Bahkan, hobi bermusik Natsir ini dibuatkan puisi oleh Taufik Ismail, dengan judul ‘Mohammad Natsir, 100 Tahun dalam Kenangan’. Berikut kutipan puisi tersebut:
Tapi Natsir remaja tidak melulu jadi kutu buku di Bandung
Itu, petang sesudah mandi sore-sore dia memakai baju bersetrika
Pantalon panjang dan jas tutup, jalan kaki dari Cihapit bermalam minggu
Makan sate Madura di kedai Madrawi depan kantor polisi
Keliling sebentar di pasar baru
Pulang lewat Hotel Homann
Di depan sana dia mendengar orkes hotel melantunkan lagu demi lagu
Mendengar biola, dia ingin latihan biola lagi
Tapi dia tahan hobi yang satu ini
Karena dia masih konsentrasi ingin mendapat angka 9 untuk bahasa Latin
Dan angka 9 itu tercapai.
Menurut catatan dalam buku M. Natsir: Sebuah Biografi karya Ajip Rosjidi yang terbit tahun 1990, Natsir sempat belajar biola. Bahkan ia menjadi guru untuk alat musik tersebut di sebuah lembaga pendidikan Islam tahun 1960.

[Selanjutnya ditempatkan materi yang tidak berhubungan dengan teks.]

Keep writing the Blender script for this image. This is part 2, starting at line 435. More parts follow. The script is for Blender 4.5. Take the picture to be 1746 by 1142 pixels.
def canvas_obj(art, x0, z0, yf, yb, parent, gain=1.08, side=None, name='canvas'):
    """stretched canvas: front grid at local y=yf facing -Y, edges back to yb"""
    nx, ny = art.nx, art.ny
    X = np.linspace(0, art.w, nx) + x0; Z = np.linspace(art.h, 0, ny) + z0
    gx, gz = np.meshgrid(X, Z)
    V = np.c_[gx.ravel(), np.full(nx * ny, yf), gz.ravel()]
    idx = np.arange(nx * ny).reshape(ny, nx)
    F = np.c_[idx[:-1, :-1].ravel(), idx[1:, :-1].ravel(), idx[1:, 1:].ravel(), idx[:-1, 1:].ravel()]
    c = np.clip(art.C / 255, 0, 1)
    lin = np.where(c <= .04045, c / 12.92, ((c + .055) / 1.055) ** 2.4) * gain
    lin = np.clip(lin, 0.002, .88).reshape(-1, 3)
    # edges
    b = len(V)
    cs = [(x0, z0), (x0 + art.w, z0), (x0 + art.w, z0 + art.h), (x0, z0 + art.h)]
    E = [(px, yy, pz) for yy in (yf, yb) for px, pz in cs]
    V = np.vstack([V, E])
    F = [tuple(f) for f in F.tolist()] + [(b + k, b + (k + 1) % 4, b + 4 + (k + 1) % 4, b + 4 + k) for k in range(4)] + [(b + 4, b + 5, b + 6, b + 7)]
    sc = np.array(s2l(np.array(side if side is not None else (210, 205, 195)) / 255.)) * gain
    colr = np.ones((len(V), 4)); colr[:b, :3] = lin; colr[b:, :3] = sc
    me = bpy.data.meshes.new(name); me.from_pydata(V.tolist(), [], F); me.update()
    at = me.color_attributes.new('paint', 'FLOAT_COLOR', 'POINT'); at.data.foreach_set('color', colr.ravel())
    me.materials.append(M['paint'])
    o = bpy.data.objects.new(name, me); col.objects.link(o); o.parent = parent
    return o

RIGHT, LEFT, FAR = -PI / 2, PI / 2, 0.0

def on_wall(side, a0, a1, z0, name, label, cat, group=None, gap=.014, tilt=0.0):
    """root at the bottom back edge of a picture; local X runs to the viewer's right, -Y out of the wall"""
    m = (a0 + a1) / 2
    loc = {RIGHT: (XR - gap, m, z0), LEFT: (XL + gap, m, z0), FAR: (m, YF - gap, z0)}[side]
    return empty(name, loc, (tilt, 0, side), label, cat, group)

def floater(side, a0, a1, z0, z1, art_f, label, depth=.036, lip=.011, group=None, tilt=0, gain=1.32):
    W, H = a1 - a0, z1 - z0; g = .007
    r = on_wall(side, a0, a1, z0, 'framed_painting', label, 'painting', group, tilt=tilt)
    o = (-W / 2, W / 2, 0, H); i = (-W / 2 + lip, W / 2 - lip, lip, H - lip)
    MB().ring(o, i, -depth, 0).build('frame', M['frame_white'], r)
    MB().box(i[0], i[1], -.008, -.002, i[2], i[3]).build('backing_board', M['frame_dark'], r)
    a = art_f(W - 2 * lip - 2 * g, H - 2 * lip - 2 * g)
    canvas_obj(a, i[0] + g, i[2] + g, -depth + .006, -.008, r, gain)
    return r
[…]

Bagian menarik dalam kegemaran Natsir pada musik, adalah ketika ia pernah mengharamkan hobinya tersebut, lalu menyadari bahwa hal tersebut tidak perlu.
“Setelah saya baca-baca kitab agama, saya mendapatkan bahwa musik itu katanya haram. Maka saya tinggalkan kegemaran saya itu, padahal saya tahu sekarang bahwa itu sebenarnya tidak apa-apa,” (Panji Masyarakat, No. 251).
Natsir meninggal dunia di Jakarta, 6 Februari 1993 pada usia 84 tahun.